-- BEGIN --

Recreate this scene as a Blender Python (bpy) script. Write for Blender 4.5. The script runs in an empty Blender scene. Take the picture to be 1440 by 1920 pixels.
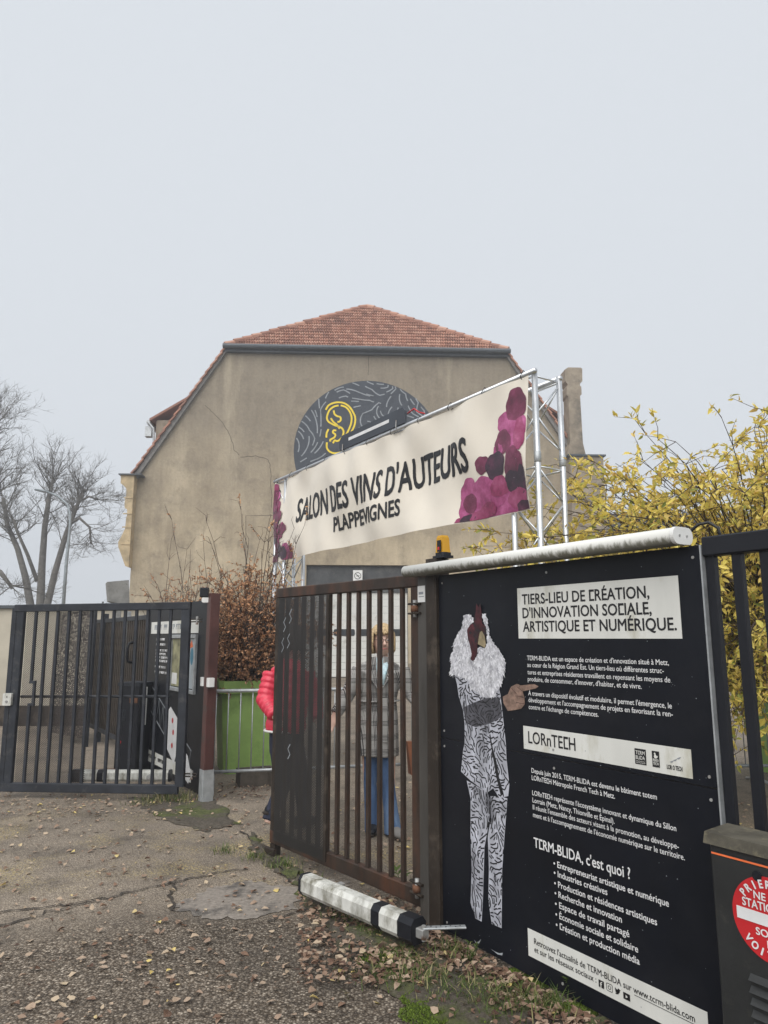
import bpy, bmesh, math, random
from mathutils import Vector, Matrix
random.seed(7)
R = math.radians
S = bpy.context.scene
COL = S.collection

# ------------------------------------------------------------------ camera, sky, sun, exposure
FPX, PITCH, EYE = 1333.0, R(10.04), 1.55          # focal length in photo pixels (1440 x 1920), pitch, eye height
cam_d = bpy.data.cameras.new('camera'); cam = bpy.data.objects.new('camera', cam_d); COL.objects.link(cam)
cam_d.sensor_fit = 'VERTICAL'; cam_d.sensor_height = 36.0; cam_d.lens = 36.0 * FPX / 1920.0
cam_d.clip_start = 0.05; cam_d.clip_end = 2000
cam.location = (0, 0, EYE); cam.rotation_euler = (R(90) + PITCH, 0, 0)
S.camera = cam

W = bpy.data.worlds.new('World'); S.world = W; W.use_nodes = True
wn, wl = W.node_tree.nodes, W.node_tree.links
wn.clear()
wo = wn.new('ShaderNodeOutputWorld'); bg = wn.new('ShaderNodeBackground')
sky = wn.new('ShaderNodeTexSky'); sky.sky_type = 'NISHITA'; sky.sun_disc = False
SUN_EL, SUN_AZ = R(48), R(200)
sky.sun_elevation = SUN_EL; sky.sun_rotation = SUN_AZ; sky.dust_density = 4; sky.air_density = 1.0
hs = wn.new('ShaderNodeHueSaturation'); hs.inputs['Saturation'].default_value = 0.12; hs.inputs['Value'].default_value = 0.45
mx = wn.new('ShaderNodeMix'); mx.data_type = 'RGBA'; mx.inputs[0].default_value = 0.9
mx.inputs[7].default_value = (3.93, 4.16, 4.45, 1)          # even cloud deck over the clear sky
wl.new(sky.outputs[0], hs.inputs['Color']); wl.new(hs.outputs[0], mx.inputs[6]); wl.new(mx.outputs[2], bg.inputs[0])
bg.inputs[1].default_value = 0.1
wl.new(bg.outputs[0], wo.inputs[0])

sun_d = bpy.data.lights.new('sun', 'SUN'); sun_d.energy = 1.5; sun_d.angle = R(70); sun_d.color = (1.0, 0.97, 0.93)
sun = bpy.data.objects.new('sun', sun_d); COL.objects.link(sun)
sd = Vector((math.sin(SUN_AZ) * math.cos(SUN_EL), math.cos(SUN_AZ) * math.cos(SUN_EL), math.sin(SUN_EL)))
sun.rotation_euler = sd.to_track_quat('Z', 'Y').to_euler()
S.view_settings.view_transform = 'Standard'; S.view_settings.look = 'None'
S.view_settings.exposure = 1.0; S.view_settings.gamma = 1.0; S.view_settings.use_curve_mapping = False
S.cycles.max_bounces = 8; S.cycles.transparent_max_bounces = 24

# ------------------------------------------------------------------ measuring helpers
CP, SP = math.cos(PITCH), math.sin(PITCH)
def ray(u, v):
    x, y = (u - 720) / FPX, (960 - v) / FPX
    return Vector((x, CP - y * SP, SP + y * CP))
def G(u, v, z=0.0):
    d = ray(u, v); t = (z - EYE) / d.z
    return Vector((d.x * t, d.y * t, z))
def at(u, v, Y):
    d = ray(u, v); t = Y / d.y
    return Vector((d.x * t, Y, EYE + d.z * t))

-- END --

[Stated task]
Your answer should be a single number: how many lines in the data above include "pixels"?

[Task result]
2